## PROBLEM TO SOLVE:
Wherever the string "wood" appears in a line, extract that line.

## GIVEN MATERIAL:
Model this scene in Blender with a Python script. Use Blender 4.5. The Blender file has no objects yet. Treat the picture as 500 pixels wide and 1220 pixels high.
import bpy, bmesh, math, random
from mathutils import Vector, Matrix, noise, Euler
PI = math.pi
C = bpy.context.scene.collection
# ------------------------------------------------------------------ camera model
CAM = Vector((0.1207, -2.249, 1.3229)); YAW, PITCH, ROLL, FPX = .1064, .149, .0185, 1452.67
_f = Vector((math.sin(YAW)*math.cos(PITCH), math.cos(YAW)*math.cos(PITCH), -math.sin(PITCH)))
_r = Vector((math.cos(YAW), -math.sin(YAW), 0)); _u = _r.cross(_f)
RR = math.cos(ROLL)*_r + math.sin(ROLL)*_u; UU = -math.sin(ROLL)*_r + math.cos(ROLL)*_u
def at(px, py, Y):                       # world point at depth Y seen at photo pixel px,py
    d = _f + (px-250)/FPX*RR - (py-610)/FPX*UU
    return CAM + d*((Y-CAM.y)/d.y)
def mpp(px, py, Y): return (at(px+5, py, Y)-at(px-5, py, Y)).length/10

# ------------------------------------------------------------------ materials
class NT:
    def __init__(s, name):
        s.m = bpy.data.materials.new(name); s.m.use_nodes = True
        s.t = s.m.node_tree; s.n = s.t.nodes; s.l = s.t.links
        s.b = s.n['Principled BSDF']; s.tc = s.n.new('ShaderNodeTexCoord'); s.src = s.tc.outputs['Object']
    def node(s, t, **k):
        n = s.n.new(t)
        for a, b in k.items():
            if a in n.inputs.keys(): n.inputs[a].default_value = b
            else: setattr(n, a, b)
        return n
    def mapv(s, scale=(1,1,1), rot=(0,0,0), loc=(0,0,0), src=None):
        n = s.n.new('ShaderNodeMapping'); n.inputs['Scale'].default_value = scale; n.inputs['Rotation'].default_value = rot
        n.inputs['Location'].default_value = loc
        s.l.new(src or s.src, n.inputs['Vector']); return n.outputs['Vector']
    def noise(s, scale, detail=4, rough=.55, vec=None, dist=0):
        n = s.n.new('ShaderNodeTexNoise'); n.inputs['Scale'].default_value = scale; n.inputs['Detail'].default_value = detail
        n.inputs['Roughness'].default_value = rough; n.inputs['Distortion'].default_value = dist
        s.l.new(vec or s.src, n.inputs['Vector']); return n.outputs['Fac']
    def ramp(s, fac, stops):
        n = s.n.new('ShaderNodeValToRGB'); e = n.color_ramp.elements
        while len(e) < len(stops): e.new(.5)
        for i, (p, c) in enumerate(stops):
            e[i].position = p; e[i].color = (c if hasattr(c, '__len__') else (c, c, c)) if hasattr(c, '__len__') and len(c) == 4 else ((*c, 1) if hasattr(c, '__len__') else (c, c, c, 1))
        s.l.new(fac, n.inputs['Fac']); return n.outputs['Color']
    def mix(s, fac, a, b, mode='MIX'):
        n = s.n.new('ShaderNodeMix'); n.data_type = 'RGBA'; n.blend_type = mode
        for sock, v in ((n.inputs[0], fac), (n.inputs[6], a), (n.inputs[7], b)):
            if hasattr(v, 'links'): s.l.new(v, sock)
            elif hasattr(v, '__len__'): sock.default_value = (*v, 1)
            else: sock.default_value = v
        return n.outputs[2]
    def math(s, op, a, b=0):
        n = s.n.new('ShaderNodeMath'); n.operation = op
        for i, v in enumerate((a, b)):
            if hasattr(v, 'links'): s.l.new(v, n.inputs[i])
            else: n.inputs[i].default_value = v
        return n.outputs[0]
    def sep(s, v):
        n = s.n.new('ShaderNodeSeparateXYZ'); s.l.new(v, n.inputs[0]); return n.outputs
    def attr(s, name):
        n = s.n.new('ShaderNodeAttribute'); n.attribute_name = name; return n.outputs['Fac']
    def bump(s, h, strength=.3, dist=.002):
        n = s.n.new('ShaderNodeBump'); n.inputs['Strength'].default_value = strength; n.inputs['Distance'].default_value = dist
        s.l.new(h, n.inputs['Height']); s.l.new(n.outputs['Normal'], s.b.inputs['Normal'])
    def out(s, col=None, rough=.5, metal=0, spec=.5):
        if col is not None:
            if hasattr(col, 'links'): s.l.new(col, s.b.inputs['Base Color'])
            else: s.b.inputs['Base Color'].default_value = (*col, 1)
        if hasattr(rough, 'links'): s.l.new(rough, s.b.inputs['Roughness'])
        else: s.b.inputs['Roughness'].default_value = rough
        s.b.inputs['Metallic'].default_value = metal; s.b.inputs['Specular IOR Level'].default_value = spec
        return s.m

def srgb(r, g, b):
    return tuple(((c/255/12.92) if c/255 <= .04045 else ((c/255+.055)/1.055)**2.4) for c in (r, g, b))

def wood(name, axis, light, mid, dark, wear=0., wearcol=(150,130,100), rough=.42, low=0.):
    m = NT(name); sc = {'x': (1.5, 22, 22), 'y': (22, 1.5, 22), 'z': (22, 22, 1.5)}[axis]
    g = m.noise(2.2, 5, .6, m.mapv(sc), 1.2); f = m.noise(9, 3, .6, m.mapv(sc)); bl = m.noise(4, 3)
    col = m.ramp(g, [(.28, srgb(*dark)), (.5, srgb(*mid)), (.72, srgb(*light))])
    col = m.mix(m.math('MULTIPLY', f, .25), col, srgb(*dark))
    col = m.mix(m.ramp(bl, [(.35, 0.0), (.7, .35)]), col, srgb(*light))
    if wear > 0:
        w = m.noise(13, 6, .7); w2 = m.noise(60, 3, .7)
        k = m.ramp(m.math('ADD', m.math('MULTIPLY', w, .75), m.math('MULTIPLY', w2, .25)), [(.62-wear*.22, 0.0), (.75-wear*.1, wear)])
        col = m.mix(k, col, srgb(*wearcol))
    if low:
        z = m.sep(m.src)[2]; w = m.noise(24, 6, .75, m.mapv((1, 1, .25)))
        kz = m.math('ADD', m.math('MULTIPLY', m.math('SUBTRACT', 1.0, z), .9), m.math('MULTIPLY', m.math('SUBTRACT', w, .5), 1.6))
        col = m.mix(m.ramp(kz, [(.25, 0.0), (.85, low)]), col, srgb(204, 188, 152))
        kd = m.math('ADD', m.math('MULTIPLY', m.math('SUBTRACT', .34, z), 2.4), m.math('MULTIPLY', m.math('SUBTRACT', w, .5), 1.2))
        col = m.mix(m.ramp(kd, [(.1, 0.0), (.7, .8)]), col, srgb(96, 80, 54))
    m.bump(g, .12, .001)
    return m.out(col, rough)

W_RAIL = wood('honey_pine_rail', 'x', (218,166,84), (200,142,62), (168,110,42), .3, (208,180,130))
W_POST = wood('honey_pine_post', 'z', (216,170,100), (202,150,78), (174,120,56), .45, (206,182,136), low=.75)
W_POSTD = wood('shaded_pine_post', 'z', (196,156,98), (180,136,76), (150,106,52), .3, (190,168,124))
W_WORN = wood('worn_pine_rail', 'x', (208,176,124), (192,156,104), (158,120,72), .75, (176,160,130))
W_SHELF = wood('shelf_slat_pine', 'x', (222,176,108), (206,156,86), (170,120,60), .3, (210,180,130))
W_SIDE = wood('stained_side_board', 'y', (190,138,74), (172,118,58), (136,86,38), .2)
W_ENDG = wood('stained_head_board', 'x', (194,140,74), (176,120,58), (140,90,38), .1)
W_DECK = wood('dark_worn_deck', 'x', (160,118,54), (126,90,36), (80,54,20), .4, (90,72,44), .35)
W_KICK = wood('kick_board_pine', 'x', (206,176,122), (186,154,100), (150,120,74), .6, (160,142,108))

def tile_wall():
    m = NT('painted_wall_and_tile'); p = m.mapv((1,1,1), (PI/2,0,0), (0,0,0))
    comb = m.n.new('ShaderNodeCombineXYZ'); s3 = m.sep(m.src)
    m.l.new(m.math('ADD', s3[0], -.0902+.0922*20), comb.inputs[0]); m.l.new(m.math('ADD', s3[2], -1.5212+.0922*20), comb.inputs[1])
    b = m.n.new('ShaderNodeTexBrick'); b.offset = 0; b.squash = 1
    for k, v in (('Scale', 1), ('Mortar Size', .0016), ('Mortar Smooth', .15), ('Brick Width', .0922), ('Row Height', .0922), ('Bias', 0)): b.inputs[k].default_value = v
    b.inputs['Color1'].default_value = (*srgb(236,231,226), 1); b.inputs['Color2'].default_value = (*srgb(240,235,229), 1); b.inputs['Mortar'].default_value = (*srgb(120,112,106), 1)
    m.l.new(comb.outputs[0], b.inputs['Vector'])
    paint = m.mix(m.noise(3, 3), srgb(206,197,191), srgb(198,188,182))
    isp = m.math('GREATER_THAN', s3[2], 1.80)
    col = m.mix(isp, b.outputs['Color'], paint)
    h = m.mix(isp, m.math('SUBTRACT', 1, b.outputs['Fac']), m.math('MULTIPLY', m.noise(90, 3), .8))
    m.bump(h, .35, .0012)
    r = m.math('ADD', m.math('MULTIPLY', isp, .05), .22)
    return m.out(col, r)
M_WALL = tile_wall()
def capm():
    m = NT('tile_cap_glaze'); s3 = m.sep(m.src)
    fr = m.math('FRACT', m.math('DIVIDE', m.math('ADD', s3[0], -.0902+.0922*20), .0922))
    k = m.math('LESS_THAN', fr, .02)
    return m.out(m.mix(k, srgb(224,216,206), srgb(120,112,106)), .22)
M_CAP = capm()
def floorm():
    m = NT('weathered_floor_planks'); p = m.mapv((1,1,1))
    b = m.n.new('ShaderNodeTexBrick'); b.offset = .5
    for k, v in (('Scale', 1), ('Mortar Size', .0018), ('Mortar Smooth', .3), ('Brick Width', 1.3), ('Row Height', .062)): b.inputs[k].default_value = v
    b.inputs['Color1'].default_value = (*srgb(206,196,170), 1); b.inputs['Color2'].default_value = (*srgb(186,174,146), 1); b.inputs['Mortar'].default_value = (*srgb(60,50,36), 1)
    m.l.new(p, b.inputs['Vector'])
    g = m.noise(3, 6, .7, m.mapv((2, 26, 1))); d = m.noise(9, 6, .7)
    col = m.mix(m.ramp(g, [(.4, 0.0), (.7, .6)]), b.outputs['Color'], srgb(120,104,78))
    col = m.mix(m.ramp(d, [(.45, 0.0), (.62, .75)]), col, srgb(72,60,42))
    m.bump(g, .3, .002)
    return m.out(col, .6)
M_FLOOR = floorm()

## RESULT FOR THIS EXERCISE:
def wood(name, axis, light, mid, dark, wear=0., wearcol=(150,130,100), rough=.42, low=0.):
W_RAIL = wood('honey_pine_rail', 'x', (218,166,84), (200,142,62), (168,110,42), .3, (208,180,130))
W_POST = wood('honey_pine_post', 'z', (216,170,100), (202,150,78), (174,120,56), .45, (206,182,136), low=.75)
W_POSTD = wood('shaded_pine_post', 'z', (196,156,98), (180,136,76), (150,106,52), .3, (190,168,124))
W_WORN = wood('worn_pine_rail', 'x', (208,176,124), (192,156,104), (158,120,72), .75, (176,160,130))
W_SHELF = wood('shelf_slat_pine', 'x', (222,176,108), (206,156,86), (170,120,60), .3, (210,180,130))
W_SIDE = wood('stained_side_board', 'y', (190,138,74), (172,118,58), (136,86,38), .2)
W_ENDG = wood('stained_head_board', 'x', (194,140,74), (176,120,58), (140,90,38), .1)
W_DECK = wood('dark_worn_deck', 'x', (160,118,54), (126,90,36), (80,54,20), .4, (90,72,44), .35)
W_KICK = wood('kick_board_pine', 'x', (206,176,122), (186,154,100), (150,120,74), .6, (160,142,108))